成果主義のもと横行するジョブ型リストラ
一方でジョブ型が成果主義の温床になりやすいことは、由紀恵さんが勤める大手外資系IT企業A社の例からも明らかだ。
ジョブ型という言葉を最初に用いたのは濱口桂一郎氏(労働政策研究・研修機構)である。ジョブ型では採用時に職務内容、勤務地、勤務時間など仕事の条件があらかじめ決定され、文書(ジョブ・ディスクリプション)化される。それはあくまでも「仕事の範囲」を示すものであって「評価基準」を示すものではない。しかし、現在多くの日本企業においてジョブ型制度は、職務を明確に定義した上で労働時間ではなく、仕事の成果で評価する成果主義として浸透しつつあるようだ。
A社が採用するジョブ型制度でもあらかじめ職務内容を定めたジョブ・ディスクリプションをもとに成果を測った上で査定を行い、賃金やボーナスを決定する方法を取っている。

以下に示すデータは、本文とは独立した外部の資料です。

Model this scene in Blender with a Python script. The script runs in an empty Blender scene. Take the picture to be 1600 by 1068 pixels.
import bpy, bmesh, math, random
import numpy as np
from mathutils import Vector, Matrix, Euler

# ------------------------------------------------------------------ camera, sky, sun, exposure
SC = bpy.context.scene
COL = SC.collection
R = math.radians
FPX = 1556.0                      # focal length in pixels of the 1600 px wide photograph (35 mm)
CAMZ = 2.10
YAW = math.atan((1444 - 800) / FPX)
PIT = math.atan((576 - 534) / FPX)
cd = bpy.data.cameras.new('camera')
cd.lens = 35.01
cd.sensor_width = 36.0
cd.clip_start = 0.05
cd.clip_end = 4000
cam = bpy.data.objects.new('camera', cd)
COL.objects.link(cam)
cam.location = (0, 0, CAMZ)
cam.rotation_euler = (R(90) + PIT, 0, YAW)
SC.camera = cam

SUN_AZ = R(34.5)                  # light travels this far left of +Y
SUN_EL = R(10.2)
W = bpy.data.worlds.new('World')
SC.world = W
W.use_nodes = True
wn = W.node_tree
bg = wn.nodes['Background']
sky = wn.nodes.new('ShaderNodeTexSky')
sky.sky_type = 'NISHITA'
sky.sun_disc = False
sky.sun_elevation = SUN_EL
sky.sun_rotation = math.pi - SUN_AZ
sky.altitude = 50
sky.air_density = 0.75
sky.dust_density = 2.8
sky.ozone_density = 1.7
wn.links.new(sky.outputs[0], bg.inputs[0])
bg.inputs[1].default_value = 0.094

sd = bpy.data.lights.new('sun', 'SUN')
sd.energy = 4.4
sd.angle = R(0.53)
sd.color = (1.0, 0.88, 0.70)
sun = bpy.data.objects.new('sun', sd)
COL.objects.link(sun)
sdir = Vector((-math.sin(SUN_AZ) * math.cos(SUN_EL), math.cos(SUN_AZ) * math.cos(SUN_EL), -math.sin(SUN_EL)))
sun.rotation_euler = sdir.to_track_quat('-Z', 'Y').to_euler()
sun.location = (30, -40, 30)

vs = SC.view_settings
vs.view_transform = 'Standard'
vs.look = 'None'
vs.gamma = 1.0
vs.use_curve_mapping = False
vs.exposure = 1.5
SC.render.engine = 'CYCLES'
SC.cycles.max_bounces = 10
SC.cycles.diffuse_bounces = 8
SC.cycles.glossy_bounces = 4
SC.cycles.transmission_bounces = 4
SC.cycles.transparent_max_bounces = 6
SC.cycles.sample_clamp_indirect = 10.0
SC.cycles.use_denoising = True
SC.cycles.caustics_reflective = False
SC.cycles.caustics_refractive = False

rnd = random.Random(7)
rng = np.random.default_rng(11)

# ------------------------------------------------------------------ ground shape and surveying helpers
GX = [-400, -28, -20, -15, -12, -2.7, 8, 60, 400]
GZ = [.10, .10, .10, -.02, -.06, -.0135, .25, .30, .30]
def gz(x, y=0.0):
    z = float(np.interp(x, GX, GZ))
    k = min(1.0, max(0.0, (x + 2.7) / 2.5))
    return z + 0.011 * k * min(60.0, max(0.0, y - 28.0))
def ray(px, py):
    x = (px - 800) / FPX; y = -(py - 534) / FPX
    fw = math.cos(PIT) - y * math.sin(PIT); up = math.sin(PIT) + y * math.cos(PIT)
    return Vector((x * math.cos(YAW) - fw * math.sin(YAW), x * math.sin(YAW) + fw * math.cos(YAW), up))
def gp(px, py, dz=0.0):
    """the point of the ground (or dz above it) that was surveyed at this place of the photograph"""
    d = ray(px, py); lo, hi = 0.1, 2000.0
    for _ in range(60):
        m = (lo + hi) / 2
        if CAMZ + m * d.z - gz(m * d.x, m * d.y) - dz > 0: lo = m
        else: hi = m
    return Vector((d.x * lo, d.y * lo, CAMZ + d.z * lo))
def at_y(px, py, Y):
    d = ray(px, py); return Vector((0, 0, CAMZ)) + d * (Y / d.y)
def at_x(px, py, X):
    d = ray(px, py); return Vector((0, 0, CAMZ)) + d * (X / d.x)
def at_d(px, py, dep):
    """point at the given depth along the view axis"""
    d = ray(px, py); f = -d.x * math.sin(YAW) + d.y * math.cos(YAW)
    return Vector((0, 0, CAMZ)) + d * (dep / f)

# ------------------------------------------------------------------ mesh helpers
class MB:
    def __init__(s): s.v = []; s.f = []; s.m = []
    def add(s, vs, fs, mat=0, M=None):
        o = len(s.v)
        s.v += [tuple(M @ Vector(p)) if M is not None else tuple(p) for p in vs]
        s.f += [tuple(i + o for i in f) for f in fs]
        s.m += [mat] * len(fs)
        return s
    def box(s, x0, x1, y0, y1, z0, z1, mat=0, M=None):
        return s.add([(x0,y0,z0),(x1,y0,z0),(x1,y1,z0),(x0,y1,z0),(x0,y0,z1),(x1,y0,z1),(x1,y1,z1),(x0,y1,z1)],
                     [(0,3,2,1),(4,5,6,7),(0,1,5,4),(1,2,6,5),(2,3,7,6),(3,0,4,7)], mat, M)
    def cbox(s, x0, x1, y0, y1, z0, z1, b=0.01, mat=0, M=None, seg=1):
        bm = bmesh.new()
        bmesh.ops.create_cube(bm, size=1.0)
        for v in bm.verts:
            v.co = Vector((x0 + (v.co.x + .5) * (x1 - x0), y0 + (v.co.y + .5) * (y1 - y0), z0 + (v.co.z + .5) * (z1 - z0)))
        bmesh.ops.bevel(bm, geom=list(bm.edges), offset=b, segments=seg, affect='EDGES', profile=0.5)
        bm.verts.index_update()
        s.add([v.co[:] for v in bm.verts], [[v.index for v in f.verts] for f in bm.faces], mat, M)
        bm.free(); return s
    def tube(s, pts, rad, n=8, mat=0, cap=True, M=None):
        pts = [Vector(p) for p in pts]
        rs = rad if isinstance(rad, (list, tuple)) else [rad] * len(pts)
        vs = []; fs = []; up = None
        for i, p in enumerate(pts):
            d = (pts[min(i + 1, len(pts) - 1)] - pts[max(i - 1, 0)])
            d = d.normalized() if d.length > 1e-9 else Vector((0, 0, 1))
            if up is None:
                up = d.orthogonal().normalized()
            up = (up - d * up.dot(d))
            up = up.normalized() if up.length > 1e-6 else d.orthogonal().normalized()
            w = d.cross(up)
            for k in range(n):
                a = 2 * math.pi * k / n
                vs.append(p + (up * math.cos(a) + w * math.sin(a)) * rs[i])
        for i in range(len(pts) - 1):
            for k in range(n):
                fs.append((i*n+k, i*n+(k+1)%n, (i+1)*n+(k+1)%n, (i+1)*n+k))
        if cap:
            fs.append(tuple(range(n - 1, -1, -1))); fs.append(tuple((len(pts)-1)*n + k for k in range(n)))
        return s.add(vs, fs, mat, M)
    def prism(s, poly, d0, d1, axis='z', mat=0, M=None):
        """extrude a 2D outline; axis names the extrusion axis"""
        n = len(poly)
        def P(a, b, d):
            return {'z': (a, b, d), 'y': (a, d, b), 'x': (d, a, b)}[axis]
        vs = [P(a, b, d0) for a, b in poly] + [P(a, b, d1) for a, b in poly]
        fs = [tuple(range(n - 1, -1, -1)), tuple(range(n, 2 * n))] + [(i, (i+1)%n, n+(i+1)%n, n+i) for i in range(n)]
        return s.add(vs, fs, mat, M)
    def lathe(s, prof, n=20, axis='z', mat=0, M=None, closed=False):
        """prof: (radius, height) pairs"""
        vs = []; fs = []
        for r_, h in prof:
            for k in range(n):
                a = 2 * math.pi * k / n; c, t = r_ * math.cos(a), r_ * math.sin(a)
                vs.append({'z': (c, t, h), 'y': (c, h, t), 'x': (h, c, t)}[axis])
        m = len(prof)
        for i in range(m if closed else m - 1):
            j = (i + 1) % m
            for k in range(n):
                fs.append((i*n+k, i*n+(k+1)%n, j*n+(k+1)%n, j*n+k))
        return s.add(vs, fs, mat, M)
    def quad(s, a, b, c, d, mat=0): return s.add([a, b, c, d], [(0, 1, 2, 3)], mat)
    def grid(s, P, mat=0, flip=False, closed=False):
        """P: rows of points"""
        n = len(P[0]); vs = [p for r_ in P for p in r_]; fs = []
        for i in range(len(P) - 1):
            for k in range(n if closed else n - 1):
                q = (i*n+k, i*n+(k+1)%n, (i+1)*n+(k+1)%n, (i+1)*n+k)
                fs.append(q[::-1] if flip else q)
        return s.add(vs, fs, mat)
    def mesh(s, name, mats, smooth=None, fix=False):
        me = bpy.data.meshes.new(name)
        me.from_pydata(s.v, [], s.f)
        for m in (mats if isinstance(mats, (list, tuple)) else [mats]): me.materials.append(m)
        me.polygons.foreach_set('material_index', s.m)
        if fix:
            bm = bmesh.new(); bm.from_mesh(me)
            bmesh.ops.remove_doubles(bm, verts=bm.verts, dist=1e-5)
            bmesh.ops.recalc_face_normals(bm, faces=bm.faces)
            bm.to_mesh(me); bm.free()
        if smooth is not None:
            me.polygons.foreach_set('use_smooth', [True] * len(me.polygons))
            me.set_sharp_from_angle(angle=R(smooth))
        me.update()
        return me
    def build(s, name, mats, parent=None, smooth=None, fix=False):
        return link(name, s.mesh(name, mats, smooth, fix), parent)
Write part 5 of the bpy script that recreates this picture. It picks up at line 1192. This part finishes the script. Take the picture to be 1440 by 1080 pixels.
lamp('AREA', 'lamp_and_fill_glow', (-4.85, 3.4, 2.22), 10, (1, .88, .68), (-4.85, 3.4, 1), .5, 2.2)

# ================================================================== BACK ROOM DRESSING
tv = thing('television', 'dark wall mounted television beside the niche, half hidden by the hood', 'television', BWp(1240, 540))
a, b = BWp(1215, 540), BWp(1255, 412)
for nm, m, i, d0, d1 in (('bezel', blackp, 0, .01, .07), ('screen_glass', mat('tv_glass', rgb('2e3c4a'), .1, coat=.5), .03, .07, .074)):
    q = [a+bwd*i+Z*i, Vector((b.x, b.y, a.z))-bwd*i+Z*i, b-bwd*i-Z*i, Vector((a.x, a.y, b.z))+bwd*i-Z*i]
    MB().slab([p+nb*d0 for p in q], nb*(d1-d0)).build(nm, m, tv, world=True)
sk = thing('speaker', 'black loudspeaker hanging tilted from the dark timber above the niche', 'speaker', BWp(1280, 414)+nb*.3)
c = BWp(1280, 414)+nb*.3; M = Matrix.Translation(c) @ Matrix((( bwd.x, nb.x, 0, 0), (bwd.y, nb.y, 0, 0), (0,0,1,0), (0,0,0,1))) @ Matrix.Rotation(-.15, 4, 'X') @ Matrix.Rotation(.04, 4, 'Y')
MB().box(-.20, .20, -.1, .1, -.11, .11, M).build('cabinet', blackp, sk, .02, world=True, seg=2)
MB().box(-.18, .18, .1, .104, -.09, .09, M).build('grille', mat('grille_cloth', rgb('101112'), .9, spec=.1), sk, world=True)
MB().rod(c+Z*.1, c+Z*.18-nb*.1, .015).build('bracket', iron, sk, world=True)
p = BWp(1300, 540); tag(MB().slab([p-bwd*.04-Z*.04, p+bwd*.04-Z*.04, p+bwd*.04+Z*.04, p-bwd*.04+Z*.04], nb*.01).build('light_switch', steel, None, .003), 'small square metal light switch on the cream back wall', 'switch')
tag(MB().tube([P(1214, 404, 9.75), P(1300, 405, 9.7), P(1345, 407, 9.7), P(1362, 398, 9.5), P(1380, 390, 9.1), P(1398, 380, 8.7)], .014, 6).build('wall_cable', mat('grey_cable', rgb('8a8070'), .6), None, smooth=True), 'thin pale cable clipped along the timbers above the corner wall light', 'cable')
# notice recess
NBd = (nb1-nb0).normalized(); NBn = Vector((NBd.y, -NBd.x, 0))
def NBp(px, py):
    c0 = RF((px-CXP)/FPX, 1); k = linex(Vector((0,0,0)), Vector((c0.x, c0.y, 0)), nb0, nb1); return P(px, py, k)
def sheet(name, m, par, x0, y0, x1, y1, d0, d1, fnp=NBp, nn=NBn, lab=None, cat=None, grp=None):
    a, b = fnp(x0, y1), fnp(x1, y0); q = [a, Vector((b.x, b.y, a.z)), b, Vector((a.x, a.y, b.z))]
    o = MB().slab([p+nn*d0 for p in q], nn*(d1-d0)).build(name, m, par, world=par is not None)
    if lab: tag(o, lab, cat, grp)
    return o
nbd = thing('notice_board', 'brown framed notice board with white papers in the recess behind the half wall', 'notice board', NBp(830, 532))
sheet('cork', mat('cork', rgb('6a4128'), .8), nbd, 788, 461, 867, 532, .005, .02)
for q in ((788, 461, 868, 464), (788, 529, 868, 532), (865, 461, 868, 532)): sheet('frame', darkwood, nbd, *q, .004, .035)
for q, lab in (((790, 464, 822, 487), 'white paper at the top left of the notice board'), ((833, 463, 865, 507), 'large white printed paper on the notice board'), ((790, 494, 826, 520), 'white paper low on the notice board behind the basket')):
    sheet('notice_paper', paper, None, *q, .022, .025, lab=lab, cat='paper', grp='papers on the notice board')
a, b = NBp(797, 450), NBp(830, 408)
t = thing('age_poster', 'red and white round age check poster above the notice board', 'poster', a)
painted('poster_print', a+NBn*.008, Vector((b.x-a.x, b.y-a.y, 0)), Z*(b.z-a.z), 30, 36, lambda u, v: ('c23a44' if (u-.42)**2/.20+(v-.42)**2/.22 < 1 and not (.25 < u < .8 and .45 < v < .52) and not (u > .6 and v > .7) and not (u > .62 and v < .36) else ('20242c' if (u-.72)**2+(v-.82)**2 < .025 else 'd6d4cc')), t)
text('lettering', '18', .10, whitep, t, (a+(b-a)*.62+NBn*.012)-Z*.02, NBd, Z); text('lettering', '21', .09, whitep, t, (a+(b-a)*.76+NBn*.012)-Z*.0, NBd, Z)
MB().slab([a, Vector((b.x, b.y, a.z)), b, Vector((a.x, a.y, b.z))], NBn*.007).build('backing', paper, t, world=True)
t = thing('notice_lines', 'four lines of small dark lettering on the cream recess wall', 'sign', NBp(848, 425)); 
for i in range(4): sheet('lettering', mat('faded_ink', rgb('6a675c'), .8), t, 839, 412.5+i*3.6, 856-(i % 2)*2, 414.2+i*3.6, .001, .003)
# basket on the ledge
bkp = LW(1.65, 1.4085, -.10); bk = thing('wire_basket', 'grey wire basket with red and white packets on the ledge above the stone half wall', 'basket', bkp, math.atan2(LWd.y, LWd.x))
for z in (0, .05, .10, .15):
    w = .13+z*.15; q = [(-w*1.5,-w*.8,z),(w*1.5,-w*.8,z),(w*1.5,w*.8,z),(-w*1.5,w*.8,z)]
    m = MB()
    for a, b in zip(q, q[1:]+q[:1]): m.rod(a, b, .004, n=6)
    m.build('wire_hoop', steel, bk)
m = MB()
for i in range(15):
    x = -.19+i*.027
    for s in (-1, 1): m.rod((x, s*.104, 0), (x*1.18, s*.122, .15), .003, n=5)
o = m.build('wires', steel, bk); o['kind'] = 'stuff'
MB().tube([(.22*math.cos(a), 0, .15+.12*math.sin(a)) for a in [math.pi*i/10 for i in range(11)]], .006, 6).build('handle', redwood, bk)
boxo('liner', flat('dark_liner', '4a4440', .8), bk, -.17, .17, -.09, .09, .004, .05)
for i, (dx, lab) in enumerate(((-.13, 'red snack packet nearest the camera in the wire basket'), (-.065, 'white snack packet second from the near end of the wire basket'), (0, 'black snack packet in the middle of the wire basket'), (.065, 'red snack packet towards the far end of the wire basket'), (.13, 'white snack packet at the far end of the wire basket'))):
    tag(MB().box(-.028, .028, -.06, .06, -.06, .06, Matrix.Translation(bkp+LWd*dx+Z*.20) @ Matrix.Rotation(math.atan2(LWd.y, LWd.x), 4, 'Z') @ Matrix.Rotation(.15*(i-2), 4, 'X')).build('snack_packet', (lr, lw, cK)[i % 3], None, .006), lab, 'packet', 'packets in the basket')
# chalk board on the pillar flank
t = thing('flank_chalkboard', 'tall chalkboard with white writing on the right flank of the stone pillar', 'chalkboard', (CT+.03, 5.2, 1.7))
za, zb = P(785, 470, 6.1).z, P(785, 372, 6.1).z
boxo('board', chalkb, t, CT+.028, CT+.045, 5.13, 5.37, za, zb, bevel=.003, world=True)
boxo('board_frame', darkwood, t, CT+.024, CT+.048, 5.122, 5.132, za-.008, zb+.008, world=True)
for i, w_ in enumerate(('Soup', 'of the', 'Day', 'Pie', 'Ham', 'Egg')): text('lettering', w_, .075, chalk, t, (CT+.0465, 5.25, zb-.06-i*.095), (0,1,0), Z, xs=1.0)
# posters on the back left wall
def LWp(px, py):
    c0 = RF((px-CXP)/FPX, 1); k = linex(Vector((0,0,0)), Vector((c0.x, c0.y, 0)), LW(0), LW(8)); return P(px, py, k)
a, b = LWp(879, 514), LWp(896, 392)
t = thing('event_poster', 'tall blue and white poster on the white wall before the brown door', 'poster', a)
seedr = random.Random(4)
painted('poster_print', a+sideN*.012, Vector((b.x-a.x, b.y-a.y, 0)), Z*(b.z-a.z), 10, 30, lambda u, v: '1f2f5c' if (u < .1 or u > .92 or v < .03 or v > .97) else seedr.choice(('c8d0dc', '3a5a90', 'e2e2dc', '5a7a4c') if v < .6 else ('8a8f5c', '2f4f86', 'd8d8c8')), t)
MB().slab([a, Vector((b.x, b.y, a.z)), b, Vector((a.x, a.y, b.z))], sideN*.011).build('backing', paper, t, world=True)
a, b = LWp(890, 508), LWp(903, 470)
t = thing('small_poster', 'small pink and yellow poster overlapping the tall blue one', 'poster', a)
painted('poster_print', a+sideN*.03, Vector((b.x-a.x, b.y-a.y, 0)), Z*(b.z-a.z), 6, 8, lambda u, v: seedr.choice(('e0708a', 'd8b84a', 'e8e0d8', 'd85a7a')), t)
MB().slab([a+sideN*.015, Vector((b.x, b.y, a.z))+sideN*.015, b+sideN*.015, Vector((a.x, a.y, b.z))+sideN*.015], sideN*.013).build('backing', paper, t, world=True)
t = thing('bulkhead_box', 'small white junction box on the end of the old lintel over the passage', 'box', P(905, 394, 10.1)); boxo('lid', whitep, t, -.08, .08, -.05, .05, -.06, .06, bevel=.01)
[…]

「ジョブ型を逆手に取り、『あなたのジョブはなくなりました』と退職勧奨やリストラを受けるケースが多数出ています。会社の都合で職務を改廃する際に必要となる配置転換や教育訓練などについても『あなたの能力が足りなかったせいだ』と自己責任のように扱われてしまうことがあるのです」(正志さん)
由紀恵さんも体調不良による長期休暇を取得し、稼働率が下がった際、上司からジョブ・ディスクリプションを提示され、「能力が足らない」「今後のキャリアをどう考えるのか」とジョブ型リストラを断行されそうになったことがあったという。
会社側にはメリットばかりだが社員側にはリスクも
職務内容が明確で専門性が重視されるジョブ型は、キャリアを追求したい個人にとって魅力的な制度のように思われる。一方で仕事が個人に固定化されるため、その職務が必要なくなった場合、リストラの対象となりやすく、行き過ぎた成果主義による査定が行われるリスクもあるのだということを覚えておく必要があるだろう。
そしてジョブ型がさらに普及すれば、会社は正社員を採用せず、ジョブ単位での雇用契約、あるいは業務委託契約を個人と結ぶようになることも十分考えられる。個人事業主化すれば、企業側は社会保険料を削減でき、労務管理上の責任から逃れることが可能となる。
実際、A社ではジョブ型制度に移行した際、エンジニアを含む技術系正社員等多くの職種を契約社員あるいは個人事業主に置き換える計画があった。組合等が強く反対したため、ジョブ型への移行のみで終わったが、事務部門などはすべて外部委託先が請け負うことになったのだという。